# [Exercise instructions]
Under this task are some entries; return every one of them exactly.

# [Records for the exercise]
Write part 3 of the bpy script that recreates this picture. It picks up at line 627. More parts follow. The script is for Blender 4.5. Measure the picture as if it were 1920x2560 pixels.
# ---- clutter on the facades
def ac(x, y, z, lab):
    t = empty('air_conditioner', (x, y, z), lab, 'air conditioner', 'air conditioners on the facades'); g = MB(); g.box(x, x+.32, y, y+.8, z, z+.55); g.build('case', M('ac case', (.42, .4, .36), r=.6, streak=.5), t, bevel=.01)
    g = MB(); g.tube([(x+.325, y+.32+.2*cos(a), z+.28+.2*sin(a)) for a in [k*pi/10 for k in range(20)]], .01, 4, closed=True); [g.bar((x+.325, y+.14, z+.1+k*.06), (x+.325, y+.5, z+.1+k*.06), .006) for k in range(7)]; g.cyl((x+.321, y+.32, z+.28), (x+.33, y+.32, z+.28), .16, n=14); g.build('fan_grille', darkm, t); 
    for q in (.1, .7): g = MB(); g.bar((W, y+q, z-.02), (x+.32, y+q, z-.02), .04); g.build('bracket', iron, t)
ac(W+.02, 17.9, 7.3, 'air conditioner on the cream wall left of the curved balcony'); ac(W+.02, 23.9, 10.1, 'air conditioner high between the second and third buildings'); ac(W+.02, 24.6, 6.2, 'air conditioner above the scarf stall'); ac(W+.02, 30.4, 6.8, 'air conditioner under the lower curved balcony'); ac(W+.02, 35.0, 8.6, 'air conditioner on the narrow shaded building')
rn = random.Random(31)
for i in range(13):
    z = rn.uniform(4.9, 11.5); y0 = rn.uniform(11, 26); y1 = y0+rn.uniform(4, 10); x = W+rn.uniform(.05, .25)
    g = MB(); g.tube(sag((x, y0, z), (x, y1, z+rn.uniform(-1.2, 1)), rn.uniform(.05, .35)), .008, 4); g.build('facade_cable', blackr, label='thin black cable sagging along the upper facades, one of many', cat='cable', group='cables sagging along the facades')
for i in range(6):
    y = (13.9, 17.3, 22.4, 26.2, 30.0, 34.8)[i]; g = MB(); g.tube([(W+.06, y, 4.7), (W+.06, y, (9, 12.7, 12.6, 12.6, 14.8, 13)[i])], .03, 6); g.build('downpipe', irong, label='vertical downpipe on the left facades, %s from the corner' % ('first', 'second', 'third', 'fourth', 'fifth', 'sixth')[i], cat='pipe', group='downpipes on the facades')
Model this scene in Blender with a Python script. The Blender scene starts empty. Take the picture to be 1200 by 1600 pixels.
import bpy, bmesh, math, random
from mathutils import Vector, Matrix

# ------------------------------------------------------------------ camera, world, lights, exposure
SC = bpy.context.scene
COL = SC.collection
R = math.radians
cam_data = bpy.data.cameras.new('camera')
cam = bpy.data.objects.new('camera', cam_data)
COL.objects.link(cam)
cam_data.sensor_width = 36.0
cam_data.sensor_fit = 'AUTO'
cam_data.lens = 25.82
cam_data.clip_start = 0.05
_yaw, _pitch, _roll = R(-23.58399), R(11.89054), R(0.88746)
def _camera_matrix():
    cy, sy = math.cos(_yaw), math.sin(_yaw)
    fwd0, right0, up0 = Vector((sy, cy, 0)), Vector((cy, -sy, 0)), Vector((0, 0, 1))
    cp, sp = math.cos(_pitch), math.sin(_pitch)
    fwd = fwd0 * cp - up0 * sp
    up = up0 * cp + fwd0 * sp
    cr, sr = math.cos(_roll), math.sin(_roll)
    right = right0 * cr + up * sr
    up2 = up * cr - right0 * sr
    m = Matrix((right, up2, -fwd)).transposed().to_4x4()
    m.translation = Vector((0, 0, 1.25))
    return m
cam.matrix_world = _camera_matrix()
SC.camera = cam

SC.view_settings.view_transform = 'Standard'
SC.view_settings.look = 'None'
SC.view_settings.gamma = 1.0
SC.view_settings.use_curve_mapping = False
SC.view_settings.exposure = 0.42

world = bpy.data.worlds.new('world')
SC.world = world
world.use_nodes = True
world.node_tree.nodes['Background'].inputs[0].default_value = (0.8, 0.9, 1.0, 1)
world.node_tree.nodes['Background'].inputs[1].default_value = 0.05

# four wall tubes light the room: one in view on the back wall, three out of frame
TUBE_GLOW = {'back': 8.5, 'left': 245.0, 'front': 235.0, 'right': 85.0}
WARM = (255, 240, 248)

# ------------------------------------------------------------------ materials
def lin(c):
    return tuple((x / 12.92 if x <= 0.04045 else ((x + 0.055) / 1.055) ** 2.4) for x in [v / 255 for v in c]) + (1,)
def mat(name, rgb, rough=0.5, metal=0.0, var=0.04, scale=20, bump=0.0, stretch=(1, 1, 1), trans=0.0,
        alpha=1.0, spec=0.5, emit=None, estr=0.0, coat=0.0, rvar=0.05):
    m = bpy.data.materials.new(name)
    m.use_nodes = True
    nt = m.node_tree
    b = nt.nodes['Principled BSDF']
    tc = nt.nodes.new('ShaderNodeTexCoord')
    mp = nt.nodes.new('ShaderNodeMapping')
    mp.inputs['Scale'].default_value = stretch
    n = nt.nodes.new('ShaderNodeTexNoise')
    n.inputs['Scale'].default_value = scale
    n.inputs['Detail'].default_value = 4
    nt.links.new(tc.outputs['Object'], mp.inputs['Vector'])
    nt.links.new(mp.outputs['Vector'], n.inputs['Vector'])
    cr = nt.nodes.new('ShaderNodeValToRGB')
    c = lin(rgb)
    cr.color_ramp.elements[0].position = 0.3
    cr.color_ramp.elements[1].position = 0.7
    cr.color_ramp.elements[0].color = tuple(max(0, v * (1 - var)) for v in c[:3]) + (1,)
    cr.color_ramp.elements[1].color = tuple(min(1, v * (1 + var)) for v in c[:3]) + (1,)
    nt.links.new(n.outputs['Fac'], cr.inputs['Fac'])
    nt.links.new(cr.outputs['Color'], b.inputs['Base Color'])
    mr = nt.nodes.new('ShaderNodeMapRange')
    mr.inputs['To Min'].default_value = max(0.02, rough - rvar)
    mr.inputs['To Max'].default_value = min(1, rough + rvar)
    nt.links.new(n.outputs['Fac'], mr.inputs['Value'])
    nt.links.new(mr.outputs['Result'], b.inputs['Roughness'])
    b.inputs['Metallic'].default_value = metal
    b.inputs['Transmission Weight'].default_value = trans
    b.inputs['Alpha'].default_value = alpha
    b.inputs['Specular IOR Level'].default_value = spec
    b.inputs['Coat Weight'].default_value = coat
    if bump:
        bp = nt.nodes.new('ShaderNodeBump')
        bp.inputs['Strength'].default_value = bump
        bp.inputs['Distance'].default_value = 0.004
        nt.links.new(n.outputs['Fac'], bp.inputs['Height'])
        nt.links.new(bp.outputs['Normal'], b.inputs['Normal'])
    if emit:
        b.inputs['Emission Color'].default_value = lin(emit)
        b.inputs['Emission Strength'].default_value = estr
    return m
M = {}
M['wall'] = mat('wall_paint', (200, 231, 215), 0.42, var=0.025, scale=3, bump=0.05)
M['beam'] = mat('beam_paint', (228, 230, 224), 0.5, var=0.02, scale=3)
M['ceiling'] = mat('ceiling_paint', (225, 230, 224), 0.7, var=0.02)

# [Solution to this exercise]
Write part 3 of the bpy script that recreates this picture. It picks up at line 627. More parts follow. The script is for Blender 4.5. Measure the picture as if it were 1920x2560 pixels.
# ---- clutter on the facades
def ac(x, y, z, lab):
    t = empty('air_conditioner', (x, y, z), lab, 'air conditioner', 'air conditioners on the facades'); g = MB(); g.box(x, x+.32, y, y+.8, z, z+.55); g.build('case', M('ac case', (.42, .4, .36), r=.6, streak=.5), t, bevel=.01)
    g = MB(); g.tube([(x+.325, y+.32+.2*cos(a), z+.28+.2*sin(a)) for a in [k*pi/10 for k in range(20)]], .01, 4, closed=True); [g.bar((x+.325, y+.14, z+.1+k*.06), (x+.325, y+.5, z+.1+k*.06), .006) for k in range(7)]; g.cyl((x+.321, y+.32, z+.28), (x+.33, y+.32, z+.28), .16, n=14); g.build('fan_grille', darkm, t); 
    for q in (.1, .7): g = MB(); g.bar((W, y+q, z-.02), (x+.32, y+q, z-.02), .04); g.build('bracket', iron, t)
ac(W+.02, 17.9, 7.3, 'air conditioner on the cream wall left of the curved balcony'); ac(W+.02, 23.9, 10.1, 'air conditioner high between the second and third buildings'); ac(W+.02, 24.6, 6.2, 'air conditioner above the scarf stall'); ac(W+.02, 30.4, 6.8, 'air conditioner under the lower curved balcony'); ac(W+.02, 35.0, 8.6, 'air conditioner on the narrow shaded building')
rn = random.Random(31)
for i in range(13):
    z = rn.uniform(4.9, 11.5); y0 = rn.uniform(11, 26); y1 = y0+rn.uniform(4, 10); x = W+rn.uniform(.05, .25)
    g = MB(); g.tube(sag((x, y0, z), (x, y1, z+rn.uniform(-1.2, 1)), rn.uniform(.05, .35)), .008, 4); g.build('facade_cable', blackr, label='thin black cable sagging along the upper facades, one of many', cat='cable', group='cables sagging along the facades')
for i in range(6):
    y = (13.9, 17.3, 22.4, 26.2, 30.0, 34.8)[i]; g = MB(); g.tube([(W+.06, y, 4.7), (W+.06, y, (9, 12.7, 12.6, 12.6, 14.8, 13)[i])], .03, 6); g.build('downpipe', irong, label='vertical downpipe on the left facades, %s from the corner' % ('first', 'second', 'third', 'fourth', 'fifth', 'sixth')[i], cat='pipe', group='downpipes on the facades')
Model this scene in Blender with a Python script. The Blender scene starts empty. Take the picture to be 1200 by 1600 pixels.
import bpy, bmesh, math, random
from mathutils import Vector, Matrix

# ------------------------------------------------------------------ camera, world, lights, exposure
SC = bpy.context.scene
COL = SC.collection
R = math.radians
cam_data = bpy.data.cameras.new('camera')
cam = bpy.data.objects.new('camera', cam_data)
COL.objects.link(cam)
cam_data.sensor_width = 36.0
cam_data.sensor_fit = 'AUTO'
cam_data.lens = 25.82
cam_data.clip_start = 0.05
_yaw, _pitch, _roll = R(-23.58399), R(11.89054), R(0.88746)
def _camera_matrix():
    cy, sy = math.cos(_yaw), math.sin(_yaw)
    fwd0, right0, up0 = Vector((sy, cy, 0)), Vector((cy, -sy, 0)), Vector((0, 0, 1))
    cp, sp = math.cos(_pitch), math.sin(_pitch)
    fwd = fwd0 * cp - up0 * sp
    up = up0 * cp + fwd0 * sp
    cr, sr = math.cos(_roll), math.sin(_roll)
    right = right0 * cr + up * sr
    up2 = up * cr - right0 * sr
    m = Matrix((right, up2, -fwd)).transposed().to_4x4()
    m.translation = Vector((0, 0, 1.25))
    return m
cam.matrix_world = _camera_matrix()
SC.camera = cam

SC.view_settings.view_transform = 'Standard'
SC.view_settings.look = 'None'
SC.view_settings.gamma = 1.0
SC.view_settings.use_curve_mapping = False
SC.view_settings.exposure = 0.42

world = bpy.data.worlds.new('world')
SC.world = world
world.use_nodes = True
world.node_tree.nodes['Background'].inputs[0].default_value = (0.8, 0.9, 1.0, 1)
world.node_tree.nodes['Background'].inputs[1].default_value = 0.05

# four wall tubes light the room: one in view on the back wall, three out of frame
TUBE_GLOW = {'back': 8.5, 'left': 245.0, 'front': 235.0, 'right': 85.0}
WARM = (255, 240, 248)

# ------------------------------------------------------------------ materials
def lin(c):
    return tuple((x / 12.92 if x <= 0.04045 else ((x + 0.055) / 1.055) ** 2.4) for x in [v / 255 for v in c]) + (1,)
def mat(name, rgb, rough=0.5, metal=0.0, var=0.04, scale=20, bump=0.0, stretch=(1, 1, 1), trans=0.0,
        alpha=1.0, spec=0.5, emit=None, estr=0.0, coat=0.0, rvar=0.05):
    m = bpy.data.materials.new(name)
    m.use_nodes = True
    nt = m.node_tree
    b = nt.nodes['Principled BSDF']
    tc = nt.nodes.new('ShaderNodeTexCoord')
    mp = nt.nodes.new('ShaderNodeMapping')
    mp.inputs['Scale'].default_value = stretch
    n = nt.nodes.new('ShaderNodeTexNoise')
    n.inputs['Scale'].default_value = scale
    n.inputs['Detail'].default_value = 4
    nt.links.new(tc.outputs['Object'], mp.inputs['Vector'])
    nt.links.new(mp.outputs['Vector'], n.inputs['Vector'])
    cr = nt.nodes.new('ShaderNodeValToRGB')
    c = lin(rgb)
    cr.color_ramp.elements[0].position = 0.3
    cr.color_ramp.elements[1].position = 0.7
    cr.color_ramp.elements[0].color = tuple(max(0, v * (1 - var)) for v in c[:3]) + (1,)
    cr.color_ramp.elements[1].color = tuple(min(1, v * (1 + var)) for v in c[:3]) + (1,)
    nt.links.new(n.outputs['Fac'], cr.inputs['Fac'])
    nt.links.new(cr.outputs['Color'], b.inputs['Base Color'])
    mr = nt.nodes.new('ShaderNodeMapRange')
    mr.inputs['To Min'].default_value = max(0.02, rough - rvar)
    mr.inputs['To Max'].default_value = min(1, rough + rvar)
    nt.links.new(n.outputs['Fac'], mr.inputs['Value'])
    nt.links.new(mr.outputs['Result'], b.inputs['Roughness'])
    b.inputs['Metallic'].default_value = metal
    b.inputs['Transmission Weight'].default_value = trans
    b.inputs['Alpha'].default_value = alpha
    b.inputs['Specular IOR Level'].default_value = spec
    b.inputs['Coat Weight'].default_value = coat
    if bump:
        bp = nt.nodes.new('ShaderNodeBump')
        bp.inputs['Strength'].default_value = bump
        bp.inputs['Distance'].default_value = 0.004
        nt.links.new(n.outputs['Fac'], bp.inputs['Height'])
        nt.links.new(bp.outputs['Normal'], b.inputs['Normal'])
    if emit:
        b.inputs['Emission Color'].default_value = lin(emit)
        b.inputs['Emission Strength'].default_value = estr
    return m
M = {}
M['wall'] = mat('wall_paint', (200, 231, 215), 0.42, var=0.025, scale=3, bump=0.05)
M['beam'] = mat('beam_paint', (228, 230, 224), 0.5, var=0.02, scale=3)
M['ceiling'] = mat('ceiling_paint', (225, 230, 224), 0.7, var=0.02)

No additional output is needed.